MH: How do you feel about your earlier works when you compare them to your current works?
BS: What I can say about my concern with this issue is that it has kept my standards high in judging whether any just-completed work of mine has succeeded or failed before I let that work go out to the world.
MH: What do you value most deeply as a teacher?
BS: Teaching artists teach by demeanor as well as demonstration, and assessment of particular studio pedagogy is as much a matter of students recognizing attentiveness on the part of their instructor as it is the learning of art techniques. It is a general characteristic of great teaching that heartfelt enthusiasm for the subject and those who study it is joined to thorough knowledge of the field. There’s more to it, though, when studio art is the subject. It is at best a minor pedagogical virtue to teach the making of art in such a manner that the work of one’s students mimics one’s own. I think about how the traces of the attention paid by a dedicated teacher can subsequently flourish in students’ own work, helping them to see what they’ve made outside of the shadows they themselves cast by their ambitions, their anxieties, or their ideological bent.
MH: Do you ever play hooky (we hope you do)? And, if you do, what is your favorite thing to do when you take off suddenly, as in a derive?
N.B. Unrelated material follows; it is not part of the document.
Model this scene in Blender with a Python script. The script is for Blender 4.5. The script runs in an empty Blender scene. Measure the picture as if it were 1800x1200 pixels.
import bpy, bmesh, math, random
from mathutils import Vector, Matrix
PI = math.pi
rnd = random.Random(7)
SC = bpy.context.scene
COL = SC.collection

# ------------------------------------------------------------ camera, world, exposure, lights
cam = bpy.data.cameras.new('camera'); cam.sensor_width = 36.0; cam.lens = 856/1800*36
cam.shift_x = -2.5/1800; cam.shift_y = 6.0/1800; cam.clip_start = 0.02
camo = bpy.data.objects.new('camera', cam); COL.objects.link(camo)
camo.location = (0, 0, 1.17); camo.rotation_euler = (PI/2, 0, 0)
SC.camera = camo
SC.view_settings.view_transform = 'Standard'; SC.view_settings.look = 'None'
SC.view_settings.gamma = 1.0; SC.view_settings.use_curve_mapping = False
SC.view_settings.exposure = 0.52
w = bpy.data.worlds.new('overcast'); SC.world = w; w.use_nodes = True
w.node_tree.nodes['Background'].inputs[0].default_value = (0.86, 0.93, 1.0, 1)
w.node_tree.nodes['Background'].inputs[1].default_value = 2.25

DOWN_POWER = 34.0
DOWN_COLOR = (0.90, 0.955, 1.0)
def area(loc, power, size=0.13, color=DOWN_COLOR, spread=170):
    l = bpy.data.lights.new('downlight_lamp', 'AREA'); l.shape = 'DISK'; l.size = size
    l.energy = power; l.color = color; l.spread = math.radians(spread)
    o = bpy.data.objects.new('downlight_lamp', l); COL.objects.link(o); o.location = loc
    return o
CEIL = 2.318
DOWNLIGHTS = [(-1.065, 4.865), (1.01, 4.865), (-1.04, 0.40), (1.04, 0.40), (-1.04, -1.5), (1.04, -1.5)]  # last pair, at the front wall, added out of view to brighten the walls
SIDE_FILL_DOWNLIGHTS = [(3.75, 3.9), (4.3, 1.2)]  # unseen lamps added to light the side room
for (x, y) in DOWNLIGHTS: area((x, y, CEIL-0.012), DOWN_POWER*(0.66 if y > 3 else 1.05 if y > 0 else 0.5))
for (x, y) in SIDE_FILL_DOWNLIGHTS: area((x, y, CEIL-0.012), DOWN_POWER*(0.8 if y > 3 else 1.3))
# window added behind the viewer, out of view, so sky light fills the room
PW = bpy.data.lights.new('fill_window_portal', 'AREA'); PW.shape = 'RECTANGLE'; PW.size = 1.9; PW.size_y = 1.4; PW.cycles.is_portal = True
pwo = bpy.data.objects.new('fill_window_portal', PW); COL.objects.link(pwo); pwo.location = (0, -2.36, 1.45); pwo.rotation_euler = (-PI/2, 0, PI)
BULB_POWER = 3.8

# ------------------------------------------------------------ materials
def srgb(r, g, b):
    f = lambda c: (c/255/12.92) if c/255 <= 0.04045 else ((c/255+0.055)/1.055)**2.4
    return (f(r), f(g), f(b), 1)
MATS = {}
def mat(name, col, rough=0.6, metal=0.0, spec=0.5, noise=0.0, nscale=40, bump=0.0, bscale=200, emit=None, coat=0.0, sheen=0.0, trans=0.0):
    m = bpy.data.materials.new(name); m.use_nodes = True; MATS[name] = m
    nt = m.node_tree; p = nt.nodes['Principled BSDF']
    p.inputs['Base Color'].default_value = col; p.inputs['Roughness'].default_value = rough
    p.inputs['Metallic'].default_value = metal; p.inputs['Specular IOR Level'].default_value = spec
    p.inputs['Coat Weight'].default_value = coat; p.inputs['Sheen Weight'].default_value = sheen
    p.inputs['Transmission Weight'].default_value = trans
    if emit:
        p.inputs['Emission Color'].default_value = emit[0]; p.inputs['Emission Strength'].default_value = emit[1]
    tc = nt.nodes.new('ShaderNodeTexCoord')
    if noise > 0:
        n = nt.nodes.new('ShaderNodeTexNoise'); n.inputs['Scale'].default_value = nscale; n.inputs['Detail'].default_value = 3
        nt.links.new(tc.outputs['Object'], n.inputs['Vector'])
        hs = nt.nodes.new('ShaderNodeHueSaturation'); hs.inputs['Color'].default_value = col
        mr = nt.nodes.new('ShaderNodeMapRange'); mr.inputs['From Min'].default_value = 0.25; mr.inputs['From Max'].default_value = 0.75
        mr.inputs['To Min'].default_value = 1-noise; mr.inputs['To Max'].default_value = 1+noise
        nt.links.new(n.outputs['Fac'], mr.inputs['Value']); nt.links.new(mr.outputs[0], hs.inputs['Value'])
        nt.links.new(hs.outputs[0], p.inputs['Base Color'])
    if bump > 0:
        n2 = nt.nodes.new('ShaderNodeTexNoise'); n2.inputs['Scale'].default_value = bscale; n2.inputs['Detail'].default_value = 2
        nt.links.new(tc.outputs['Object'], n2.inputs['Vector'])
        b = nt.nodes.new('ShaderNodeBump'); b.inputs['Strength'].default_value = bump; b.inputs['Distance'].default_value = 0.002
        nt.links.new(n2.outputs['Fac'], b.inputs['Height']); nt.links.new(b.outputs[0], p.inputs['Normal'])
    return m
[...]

BS: How long is “playing hooky”? I take a few minutes off every morning I sip my coffee and work the New York Times Crossword puzzle. It used to be said of me, by people I love, that I don’t know how to take vacations. For this question I will propose that a vacation must be the long form of playing hooky. That criticism was true enough when I was still employed in academic administration, but nowadays I am happily (all) there when I am ensconced with family and friends in a cottage by a lake in the Adirondacks, especially when the annual Friends of the Schroon Lake Library summer book sale takes place.